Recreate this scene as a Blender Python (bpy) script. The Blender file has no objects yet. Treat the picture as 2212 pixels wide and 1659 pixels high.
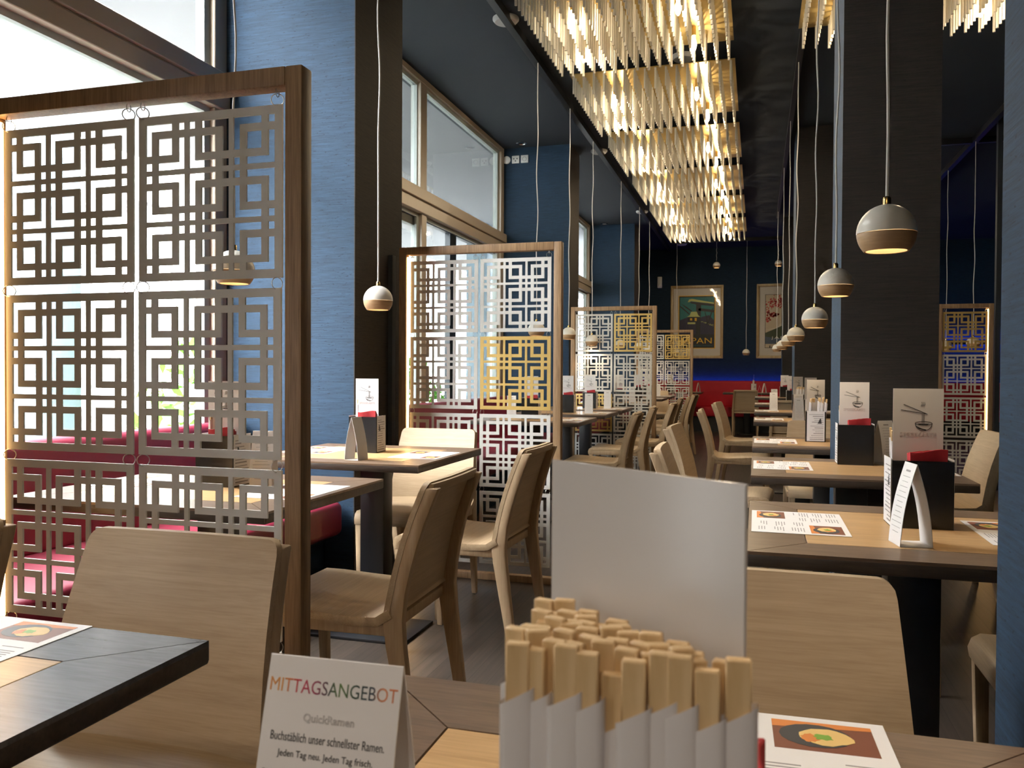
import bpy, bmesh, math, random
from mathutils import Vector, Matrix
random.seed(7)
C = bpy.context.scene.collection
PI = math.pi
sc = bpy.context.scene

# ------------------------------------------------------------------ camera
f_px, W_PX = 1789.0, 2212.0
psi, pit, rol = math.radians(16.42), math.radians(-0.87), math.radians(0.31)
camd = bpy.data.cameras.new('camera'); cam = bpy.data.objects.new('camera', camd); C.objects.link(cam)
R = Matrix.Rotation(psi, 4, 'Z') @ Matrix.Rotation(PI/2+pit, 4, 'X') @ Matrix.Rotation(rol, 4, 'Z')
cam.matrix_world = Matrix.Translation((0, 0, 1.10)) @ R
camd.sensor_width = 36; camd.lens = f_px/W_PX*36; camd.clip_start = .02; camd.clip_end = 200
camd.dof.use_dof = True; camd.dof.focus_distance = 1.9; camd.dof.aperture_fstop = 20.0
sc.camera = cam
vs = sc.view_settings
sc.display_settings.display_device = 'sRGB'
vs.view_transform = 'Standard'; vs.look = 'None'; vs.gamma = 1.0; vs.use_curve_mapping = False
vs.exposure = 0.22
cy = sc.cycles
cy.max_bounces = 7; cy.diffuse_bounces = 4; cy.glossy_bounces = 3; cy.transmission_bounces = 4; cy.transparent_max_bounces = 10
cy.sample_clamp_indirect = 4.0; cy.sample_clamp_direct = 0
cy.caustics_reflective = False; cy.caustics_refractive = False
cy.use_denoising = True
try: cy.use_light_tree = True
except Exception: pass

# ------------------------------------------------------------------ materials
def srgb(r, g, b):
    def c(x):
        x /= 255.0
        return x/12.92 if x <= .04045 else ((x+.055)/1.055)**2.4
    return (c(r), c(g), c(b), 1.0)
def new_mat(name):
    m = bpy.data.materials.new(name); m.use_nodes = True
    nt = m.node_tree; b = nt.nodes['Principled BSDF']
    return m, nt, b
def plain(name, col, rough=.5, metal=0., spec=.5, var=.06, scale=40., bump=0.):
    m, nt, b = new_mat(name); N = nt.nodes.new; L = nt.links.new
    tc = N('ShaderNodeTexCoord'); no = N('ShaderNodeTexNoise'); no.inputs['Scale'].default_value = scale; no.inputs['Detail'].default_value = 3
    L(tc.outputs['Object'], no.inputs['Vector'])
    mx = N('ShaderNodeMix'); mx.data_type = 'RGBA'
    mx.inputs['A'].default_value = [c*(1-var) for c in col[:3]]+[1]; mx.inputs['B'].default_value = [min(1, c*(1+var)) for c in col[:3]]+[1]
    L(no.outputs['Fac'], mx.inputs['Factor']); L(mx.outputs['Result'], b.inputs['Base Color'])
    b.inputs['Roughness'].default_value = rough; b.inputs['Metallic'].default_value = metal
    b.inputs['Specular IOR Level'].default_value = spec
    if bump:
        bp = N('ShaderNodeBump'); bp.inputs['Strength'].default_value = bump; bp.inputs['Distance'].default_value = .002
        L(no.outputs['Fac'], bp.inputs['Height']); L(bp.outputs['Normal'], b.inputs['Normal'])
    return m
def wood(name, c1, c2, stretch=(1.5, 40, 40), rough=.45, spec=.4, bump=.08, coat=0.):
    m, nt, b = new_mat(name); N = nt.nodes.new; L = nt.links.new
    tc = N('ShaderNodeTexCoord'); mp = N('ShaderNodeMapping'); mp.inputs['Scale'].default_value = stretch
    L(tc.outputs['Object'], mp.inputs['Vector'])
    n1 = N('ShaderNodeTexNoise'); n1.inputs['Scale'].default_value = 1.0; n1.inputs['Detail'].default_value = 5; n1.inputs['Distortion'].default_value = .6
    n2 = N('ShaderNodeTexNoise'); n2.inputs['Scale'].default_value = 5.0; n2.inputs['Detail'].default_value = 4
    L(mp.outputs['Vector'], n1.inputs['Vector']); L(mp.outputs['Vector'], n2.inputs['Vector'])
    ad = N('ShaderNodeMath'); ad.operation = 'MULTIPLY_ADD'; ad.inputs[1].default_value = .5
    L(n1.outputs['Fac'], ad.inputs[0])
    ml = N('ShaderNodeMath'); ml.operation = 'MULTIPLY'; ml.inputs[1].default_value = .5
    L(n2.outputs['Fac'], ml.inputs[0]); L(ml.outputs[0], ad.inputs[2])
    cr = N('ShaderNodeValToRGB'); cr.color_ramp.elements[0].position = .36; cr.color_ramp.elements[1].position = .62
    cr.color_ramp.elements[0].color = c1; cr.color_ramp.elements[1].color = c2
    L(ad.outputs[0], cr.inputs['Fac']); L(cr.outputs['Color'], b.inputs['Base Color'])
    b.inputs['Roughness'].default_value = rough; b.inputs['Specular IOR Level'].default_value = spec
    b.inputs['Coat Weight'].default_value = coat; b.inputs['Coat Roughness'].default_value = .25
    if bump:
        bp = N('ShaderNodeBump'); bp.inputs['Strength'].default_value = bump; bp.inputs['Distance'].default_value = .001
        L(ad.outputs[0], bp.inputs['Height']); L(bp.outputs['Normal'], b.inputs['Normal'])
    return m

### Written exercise
Without the pictures, retype the whole of the material above exactly.

### Reply
Recreate this scene as a Blender Python (bpy) script. The Blender file has no objects yet. Treat the picture as 2212 pixels wide and 1659 pixels high.
import bpy, bmesh, math, random
from mathutils import Vector, Matrix
random.seed(7)
C = bpy.context.scene.collection
PI = math.pi
sc = bpy.context.scene

# ------------------------------------------------------------------ camera
f_px, W_PX = 1789.0, 2212.0
psi, pit, rol = math.radians(16.42), math.radians(-0.87), math.radians(0.31)
camd = bpy.data.cameras.new('camera'); cam = bpy.data.objects.new('camera', camd); C.objects.link(cam)
R = Matrix.Rotation(psi, 4, 'Z') @ Matrix.Rotation(PI/2+pit, 4, 'X') @ Matrix.Rotation(rol, 4, 'Z')
cam.matrix_world = Matrix.Translation((0, 0, 1.10)) @ R
camd.sensor_width = 36; camd.lens = f_px/W_PX*36; camd.clip_start = .02; camd.clip_end = 200
camd.dof.use_dof = True; camd.dof.focus_distance = 1.9; camd.dof.aperture_fstop = 20.0
sc.camera = cam
vs = sc.view_settings
sc.display_settings.display_device = 'sRGB'
vs.view_transform = 'Standard'; vs.look = 'None'; vs.gamma = 1.0; vs.use_curve_mapping = False
vs.exposure = 0.22
cy = sc.cycles
cy.max_bounces = 7; cy.diffuse_bounces = 4; cy.glossy_bounces = 3; cy.transmission_bounces = 4; cy.transparent_max_bounces = 10
cy.sample_clamp_indirect = 4.0; cy.sample_clamp_direct = 0
cy.caustics_reflective = False; cy.caustics_refractive = False
cy.use_denoising = True
try: cy.use_light_tree = True
except Exception: pass

# ------------------------------------------------------------------ materials
def srgb(r, g, b):
    def c(x):
        x /= 255.0
        return x/12.92 if x <= .04045 else ((x+.055)/1.055)**2.4
    return (c(r), c(g), c(b), 1.0)
def new_mat(name):
    m = bpy.data.materials.new(name); m.use_nodes = True
    nt = m.node_tree; b = nt.nodes['Principled BSDF']
    return m, nt, b
def plain(name, col, rough=.5, metal=0., spec=.5, var=.06, scale=40., bump=0.):
    m, nt, b = new_mat(name); N = nt.nodes.new; L = nt.links.new
    tc = N('ShaderNodeTexCoord'); no = N('ShaderNodeTexNoise'); no.inputs['Scale'].default_value = scale; no.inputs['Detail'].default_value = 3
    L(tc.outputs['Object'], no.inputs['Vector'])
    mx = N('ShaderNodeMix'); mx.data_type = 'RGBA'
    mx.inputs['A'].default_value = [c*(1-var) for c in col[:3]]+[1]; mx.inputs['B'].default_value = [min(1, c*(1+var)) for c in col[:3]]+[1]
    L(no.outputs['Fac'], mx.inputs['Factor']); L(mx.outputs['Result'], b.inputs['Base Color'])
    b.inputs['Roughness'].default_value = rough; b.inputs['Metallic'].default_value = metal
    b.inputs['Specular IOR Level'].default_value = spec
    if bump:
        bp = N('ShaderNodeBump'); bp.inputs['Strength'].default_value = bump; bp.inputs['Distance'].default_value = .002
        L(no.outputs['Fac'], bp.inputs['Height']); L(bp.outputs['Normal'], b.inputs['Normal'])
    return m
def wood(name, c1, c2, stretch=(1.5, 40, 40), rough=.45, spec=.4, bump=.08, coat=0.):
    m, nt, b = new_mat(name); N = nt.nodes.new; L = nt.links.new
    tc = N('ShaderNodeTexCoord'); mp = N('ShaderNodeMapping'); mp.inputs['Scale'].default_value = stretch
    L(tc.outputs['Object'], mp.inputs['Vector'])
    n1 = N('ShaderNodeTexNoise'); n1.inputs['Scale'].default_value = 1.0; n1.inputs['Detail'].default_value = 5; n1.inputs['Distortion'].default_value = .6
    n2 = N('ShaderNodeTexNoise'); n2.inputs['Scale'].default_value = 5.0; n2.inputs['Detail'].default_value = 4
    L(mp.outputs['Vector'], n1.inputs['Vector']); L(mp.outputs['Vector'], n2.inputs['Vector'])
    ad = N('ShaderNodeMath'); ad.operation = 'MULTIPLY_ADD'; ad.inputs[1].default_value = .5
    L(n1.outputs['Fac'], ad.inputs[0])
    ml = N('ShaderNodeMath'); ml.operation = 'MULTIPLY'; ml.inputs[1].default_value = .5
    L(n2.outputs['Fac'], ml.inputs[0]); L(ml.outputs[0], ad.inputs[2])
    cr = N('ShaderNodeValToRGB'); cr.color_ramp.elements[0].position = .36; cr.color_ramp.elements[1].position = .62
    cr.color_ramp.elements[0].color = c1; cr.color_ramp.elements[1].color = c2
    L(ad.outputs[0], cr.inputs['Fac']); L(cr.outputs['Color'], b.inputs['Base Color'])
    b.inputs['Roughness'].default_value = rough; b.inputs['Specular IOR Level'].default_value = spec
    b.inputs['Coat Weight'].default_value = coat; b.inputs['Coat Roughness'].default_value = .25
    if bump:
        bp = N('ShaderNodeBump'); bp.inputs['Strength'].default_value = bump; bp.inputs['Distance'].default_value = .001
        L(ad.outputs[0], bp.inputs['Height']); L(bp.outputs['Normal'], b.inputs['Normal'])
    return m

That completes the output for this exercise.